EXERCISE DESCRIPTION:
Set down the lines from the one containing "P_=[gpx(3,x,y,.28) for x,y" to the one containing "rg.append(row+[q_+pd_*.05 for q_", both lines included, exactly as they stand and with no other lines.

** Start PROVIDED RECORDS **

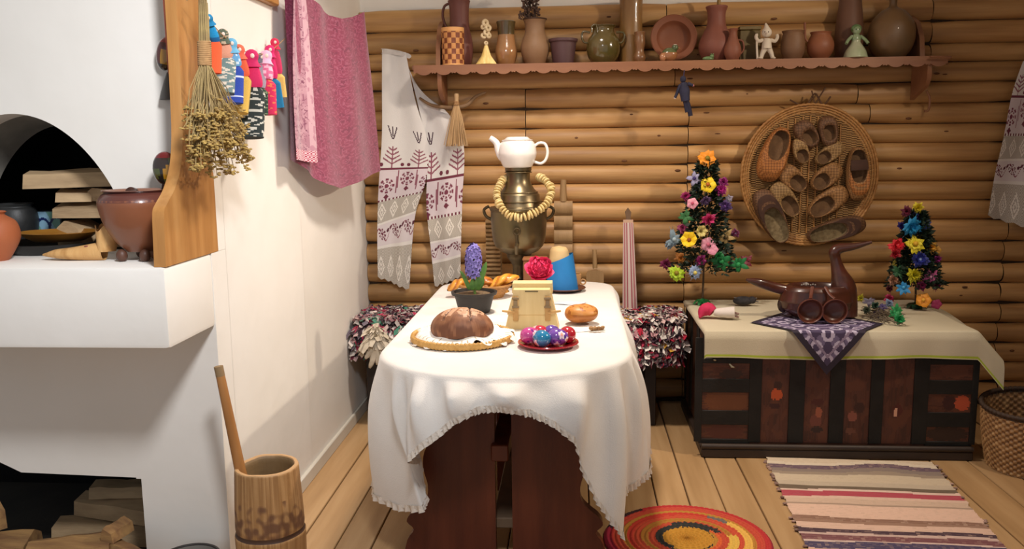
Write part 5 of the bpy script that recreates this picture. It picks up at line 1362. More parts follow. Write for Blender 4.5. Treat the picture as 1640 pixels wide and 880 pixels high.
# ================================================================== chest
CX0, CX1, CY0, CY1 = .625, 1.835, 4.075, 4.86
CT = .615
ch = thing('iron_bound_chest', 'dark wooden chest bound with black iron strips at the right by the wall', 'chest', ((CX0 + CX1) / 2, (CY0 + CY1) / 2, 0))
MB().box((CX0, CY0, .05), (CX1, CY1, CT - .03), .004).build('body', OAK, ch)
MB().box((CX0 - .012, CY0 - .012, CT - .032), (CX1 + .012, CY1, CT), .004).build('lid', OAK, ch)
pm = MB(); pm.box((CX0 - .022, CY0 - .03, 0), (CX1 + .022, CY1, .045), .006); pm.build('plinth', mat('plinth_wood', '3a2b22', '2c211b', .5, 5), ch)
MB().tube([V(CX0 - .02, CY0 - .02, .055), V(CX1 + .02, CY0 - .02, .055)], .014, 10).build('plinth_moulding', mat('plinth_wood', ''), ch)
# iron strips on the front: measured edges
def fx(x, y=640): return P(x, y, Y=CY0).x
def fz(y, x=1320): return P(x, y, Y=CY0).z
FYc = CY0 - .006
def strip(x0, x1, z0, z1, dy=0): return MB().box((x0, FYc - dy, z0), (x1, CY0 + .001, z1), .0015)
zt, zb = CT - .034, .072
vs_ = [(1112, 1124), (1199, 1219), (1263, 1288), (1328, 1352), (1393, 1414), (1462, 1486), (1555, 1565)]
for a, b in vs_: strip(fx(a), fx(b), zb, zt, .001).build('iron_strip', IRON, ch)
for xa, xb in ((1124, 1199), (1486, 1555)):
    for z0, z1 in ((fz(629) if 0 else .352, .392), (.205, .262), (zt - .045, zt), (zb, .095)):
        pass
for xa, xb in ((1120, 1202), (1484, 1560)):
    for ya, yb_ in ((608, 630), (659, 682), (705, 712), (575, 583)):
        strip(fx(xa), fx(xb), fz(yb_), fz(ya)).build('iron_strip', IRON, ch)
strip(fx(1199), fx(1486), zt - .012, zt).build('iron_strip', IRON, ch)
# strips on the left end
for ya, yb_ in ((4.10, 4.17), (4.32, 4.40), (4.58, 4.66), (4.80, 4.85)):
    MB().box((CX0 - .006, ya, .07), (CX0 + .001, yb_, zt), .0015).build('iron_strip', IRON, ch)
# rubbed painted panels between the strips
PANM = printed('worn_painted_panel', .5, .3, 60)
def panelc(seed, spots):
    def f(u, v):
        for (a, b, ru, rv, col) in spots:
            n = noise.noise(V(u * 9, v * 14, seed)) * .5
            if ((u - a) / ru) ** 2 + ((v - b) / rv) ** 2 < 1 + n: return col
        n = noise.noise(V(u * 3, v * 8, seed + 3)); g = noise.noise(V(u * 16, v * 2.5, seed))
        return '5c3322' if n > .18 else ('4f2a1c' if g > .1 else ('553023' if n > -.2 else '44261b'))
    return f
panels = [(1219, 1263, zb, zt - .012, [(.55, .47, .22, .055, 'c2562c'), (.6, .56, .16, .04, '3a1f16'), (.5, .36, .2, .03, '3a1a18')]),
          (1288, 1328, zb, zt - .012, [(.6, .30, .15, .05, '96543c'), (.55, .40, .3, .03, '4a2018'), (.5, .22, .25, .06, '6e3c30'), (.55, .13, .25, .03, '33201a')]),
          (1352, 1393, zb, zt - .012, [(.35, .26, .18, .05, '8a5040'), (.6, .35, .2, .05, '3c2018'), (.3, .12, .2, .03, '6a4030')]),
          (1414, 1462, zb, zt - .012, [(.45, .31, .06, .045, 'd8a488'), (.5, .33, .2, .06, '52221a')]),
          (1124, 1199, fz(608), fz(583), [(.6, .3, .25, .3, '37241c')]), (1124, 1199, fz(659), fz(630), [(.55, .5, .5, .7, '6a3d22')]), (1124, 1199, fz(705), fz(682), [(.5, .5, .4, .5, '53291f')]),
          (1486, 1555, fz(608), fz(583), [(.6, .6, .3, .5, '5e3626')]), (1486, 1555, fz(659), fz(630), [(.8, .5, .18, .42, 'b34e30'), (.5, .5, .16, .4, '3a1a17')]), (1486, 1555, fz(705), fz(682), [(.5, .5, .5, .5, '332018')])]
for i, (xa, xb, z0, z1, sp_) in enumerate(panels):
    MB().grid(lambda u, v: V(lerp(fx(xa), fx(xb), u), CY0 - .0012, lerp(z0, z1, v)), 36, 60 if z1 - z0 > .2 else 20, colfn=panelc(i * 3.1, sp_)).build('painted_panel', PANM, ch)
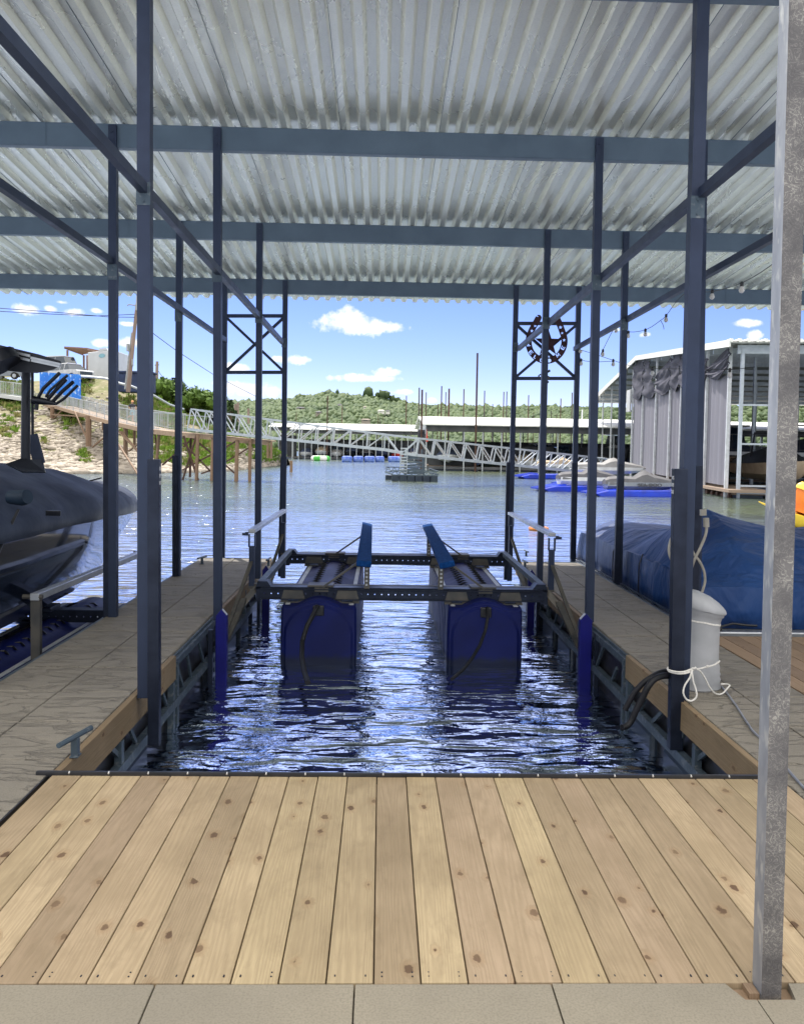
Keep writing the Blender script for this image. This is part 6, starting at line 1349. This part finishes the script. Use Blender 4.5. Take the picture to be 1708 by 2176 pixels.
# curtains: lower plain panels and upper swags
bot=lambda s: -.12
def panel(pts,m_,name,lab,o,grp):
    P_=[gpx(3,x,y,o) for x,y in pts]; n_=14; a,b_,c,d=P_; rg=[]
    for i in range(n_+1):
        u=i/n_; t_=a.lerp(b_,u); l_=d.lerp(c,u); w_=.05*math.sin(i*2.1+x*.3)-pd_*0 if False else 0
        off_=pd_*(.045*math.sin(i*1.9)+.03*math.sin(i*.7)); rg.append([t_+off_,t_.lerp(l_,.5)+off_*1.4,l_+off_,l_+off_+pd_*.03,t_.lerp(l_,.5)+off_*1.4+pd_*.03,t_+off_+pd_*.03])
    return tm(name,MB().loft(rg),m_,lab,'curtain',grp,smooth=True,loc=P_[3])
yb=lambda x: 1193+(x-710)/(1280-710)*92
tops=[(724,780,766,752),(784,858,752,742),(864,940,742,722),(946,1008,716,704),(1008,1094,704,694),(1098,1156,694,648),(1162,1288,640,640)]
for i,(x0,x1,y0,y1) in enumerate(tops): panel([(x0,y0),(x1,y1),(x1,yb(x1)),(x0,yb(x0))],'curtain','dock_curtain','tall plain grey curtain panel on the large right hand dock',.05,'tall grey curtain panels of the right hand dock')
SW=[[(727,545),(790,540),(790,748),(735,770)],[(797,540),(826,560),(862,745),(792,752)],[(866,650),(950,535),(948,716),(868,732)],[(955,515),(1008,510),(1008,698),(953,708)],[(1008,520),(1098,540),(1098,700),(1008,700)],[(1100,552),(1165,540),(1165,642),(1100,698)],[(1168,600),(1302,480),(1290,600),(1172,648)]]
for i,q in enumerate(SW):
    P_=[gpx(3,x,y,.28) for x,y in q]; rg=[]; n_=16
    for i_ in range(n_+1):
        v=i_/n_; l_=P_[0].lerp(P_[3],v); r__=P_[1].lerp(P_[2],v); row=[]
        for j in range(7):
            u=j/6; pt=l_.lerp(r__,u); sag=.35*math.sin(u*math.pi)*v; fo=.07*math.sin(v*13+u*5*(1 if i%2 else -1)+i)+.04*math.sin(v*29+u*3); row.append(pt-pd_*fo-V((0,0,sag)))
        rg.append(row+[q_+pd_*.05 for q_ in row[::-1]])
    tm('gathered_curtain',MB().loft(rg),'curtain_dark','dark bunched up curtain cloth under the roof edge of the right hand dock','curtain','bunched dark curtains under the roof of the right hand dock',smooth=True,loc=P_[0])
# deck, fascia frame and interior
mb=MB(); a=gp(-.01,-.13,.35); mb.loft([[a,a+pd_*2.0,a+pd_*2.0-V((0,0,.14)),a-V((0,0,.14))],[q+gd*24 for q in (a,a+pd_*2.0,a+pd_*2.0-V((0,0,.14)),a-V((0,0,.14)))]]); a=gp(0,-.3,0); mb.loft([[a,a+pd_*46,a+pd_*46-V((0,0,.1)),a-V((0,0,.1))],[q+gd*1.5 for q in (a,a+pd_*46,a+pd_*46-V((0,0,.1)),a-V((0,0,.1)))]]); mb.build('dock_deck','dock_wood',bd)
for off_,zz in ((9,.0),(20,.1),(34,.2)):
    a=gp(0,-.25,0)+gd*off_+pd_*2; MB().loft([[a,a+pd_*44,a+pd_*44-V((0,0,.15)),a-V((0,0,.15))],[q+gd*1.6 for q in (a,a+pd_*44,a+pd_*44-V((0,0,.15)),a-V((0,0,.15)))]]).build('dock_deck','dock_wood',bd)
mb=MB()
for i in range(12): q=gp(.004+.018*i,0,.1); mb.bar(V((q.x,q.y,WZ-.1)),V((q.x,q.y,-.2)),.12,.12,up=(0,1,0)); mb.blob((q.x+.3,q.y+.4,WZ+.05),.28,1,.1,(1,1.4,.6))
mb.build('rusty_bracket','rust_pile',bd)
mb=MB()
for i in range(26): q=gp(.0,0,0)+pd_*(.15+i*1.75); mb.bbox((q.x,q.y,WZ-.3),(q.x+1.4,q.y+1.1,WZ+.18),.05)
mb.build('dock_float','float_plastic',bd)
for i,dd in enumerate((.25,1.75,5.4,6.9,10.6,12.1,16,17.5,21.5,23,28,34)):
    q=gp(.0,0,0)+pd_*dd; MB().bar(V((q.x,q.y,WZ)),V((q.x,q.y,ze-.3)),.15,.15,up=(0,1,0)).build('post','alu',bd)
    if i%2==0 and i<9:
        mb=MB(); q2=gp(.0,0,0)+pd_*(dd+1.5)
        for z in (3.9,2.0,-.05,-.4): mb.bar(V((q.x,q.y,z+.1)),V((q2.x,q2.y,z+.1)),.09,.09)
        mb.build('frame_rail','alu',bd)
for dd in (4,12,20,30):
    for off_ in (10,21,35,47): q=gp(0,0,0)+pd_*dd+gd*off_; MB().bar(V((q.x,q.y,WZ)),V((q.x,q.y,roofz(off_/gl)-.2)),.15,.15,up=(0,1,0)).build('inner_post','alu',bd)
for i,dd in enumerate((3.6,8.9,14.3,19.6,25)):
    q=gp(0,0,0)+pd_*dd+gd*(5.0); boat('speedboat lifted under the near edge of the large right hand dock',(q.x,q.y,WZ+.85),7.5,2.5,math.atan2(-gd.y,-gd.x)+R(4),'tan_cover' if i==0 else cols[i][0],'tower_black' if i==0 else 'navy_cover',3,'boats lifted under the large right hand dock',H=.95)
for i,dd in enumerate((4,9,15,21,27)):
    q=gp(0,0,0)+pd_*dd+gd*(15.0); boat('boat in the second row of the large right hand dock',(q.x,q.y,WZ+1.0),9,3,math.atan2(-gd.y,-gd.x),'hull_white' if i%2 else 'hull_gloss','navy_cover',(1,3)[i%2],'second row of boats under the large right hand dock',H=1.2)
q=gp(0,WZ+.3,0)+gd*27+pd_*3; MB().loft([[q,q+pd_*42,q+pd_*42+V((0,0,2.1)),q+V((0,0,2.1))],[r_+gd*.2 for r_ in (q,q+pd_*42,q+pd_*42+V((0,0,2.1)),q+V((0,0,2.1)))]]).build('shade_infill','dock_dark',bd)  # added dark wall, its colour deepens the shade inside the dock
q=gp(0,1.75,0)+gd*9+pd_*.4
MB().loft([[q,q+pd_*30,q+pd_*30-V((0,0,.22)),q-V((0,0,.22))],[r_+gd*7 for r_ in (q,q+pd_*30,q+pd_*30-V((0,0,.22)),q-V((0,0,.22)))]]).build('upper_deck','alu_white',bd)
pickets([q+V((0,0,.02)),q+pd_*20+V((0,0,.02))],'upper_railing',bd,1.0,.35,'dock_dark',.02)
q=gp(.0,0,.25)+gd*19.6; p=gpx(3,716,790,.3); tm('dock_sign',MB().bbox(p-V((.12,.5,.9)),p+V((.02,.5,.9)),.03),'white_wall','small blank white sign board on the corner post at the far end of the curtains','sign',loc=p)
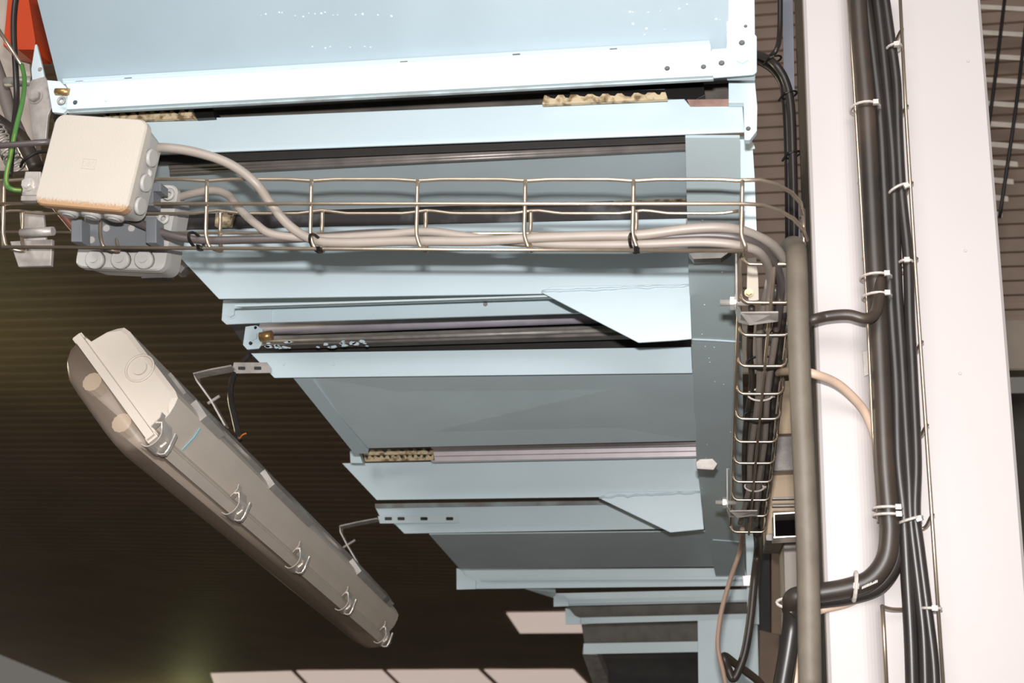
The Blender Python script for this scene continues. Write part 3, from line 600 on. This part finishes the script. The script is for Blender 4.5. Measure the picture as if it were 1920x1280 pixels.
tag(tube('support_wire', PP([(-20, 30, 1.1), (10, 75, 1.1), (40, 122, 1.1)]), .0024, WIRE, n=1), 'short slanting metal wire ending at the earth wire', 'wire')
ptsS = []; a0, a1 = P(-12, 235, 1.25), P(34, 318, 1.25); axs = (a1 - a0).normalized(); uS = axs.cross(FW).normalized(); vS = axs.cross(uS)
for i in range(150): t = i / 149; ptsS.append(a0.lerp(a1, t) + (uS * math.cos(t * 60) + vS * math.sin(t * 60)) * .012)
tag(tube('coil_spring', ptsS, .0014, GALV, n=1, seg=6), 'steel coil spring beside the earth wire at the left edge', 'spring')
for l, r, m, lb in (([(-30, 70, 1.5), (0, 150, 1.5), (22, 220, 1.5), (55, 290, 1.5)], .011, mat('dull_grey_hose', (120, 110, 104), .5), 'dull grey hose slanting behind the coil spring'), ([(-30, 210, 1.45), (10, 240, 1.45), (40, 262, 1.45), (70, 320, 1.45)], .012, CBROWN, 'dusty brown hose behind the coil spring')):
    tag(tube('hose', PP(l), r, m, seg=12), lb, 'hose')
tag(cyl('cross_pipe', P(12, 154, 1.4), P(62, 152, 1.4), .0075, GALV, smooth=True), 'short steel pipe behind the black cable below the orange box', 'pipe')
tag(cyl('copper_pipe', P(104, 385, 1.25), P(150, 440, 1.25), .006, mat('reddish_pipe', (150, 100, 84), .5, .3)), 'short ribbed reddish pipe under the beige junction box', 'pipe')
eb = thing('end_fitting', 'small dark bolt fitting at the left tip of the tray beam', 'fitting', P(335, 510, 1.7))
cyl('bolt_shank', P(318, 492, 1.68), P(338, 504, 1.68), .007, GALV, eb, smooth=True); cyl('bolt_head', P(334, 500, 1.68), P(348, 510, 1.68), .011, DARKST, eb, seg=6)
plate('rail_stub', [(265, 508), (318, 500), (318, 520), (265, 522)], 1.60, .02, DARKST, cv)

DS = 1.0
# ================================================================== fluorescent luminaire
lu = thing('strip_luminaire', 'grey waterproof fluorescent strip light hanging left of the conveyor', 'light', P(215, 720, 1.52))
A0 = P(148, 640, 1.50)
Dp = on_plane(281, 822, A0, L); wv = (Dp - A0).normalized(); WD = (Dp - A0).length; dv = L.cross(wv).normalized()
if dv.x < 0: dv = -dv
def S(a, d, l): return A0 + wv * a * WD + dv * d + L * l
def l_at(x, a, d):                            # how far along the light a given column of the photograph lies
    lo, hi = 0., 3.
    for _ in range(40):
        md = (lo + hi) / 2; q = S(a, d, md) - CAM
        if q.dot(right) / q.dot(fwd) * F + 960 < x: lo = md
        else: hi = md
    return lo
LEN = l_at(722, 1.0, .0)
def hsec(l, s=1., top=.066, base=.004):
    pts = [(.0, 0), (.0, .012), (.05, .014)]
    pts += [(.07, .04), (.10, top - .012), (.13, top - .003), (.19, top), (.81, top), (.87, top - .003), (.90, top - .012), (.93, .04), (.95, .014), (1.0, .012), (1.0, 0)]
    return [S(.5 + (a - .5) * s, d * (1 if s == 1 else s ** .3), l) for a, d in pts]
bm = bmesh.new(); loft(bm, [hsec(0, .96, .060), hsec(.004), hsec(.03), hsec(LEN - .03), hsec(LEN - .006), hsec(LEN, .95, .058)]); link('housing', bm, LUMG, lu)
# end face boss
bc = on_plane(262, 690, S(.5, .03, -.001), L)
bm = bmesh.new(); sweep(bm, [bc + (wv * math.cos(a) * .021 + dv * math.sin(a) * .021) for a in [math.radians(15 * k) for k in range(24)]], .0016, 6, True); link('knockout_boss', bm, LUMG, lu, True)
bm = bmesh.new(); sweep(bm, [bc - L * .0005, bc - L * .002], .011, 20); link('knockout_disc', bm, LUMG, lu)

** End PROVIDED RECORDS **

EXERCISE RESPONSE:
    P_=[gpx(3,x,y,.28) for x,y in q]; rg=[]; n_=16
    for i_ in range(n_+1):
        v=i_/n_; l_=P_[0].lerp(P_[3],v); r__=P_[1].lerp(P_[2],v); row=[]
        for j in range(7):
            u=j/6; pt=l_.lerp(r__,u); sag=.35*math.sin(u*math.pi)*v; fo=.07*math.sin(v*13+u*5*(1 if i%2 else -1)+i)+.04*math.sin(v*29+u*3); row.append(pt-pd_*fo-V((0,0,sag)))
        rg.append(row+[q_+pd_*.05 for q_ in row[::-1]])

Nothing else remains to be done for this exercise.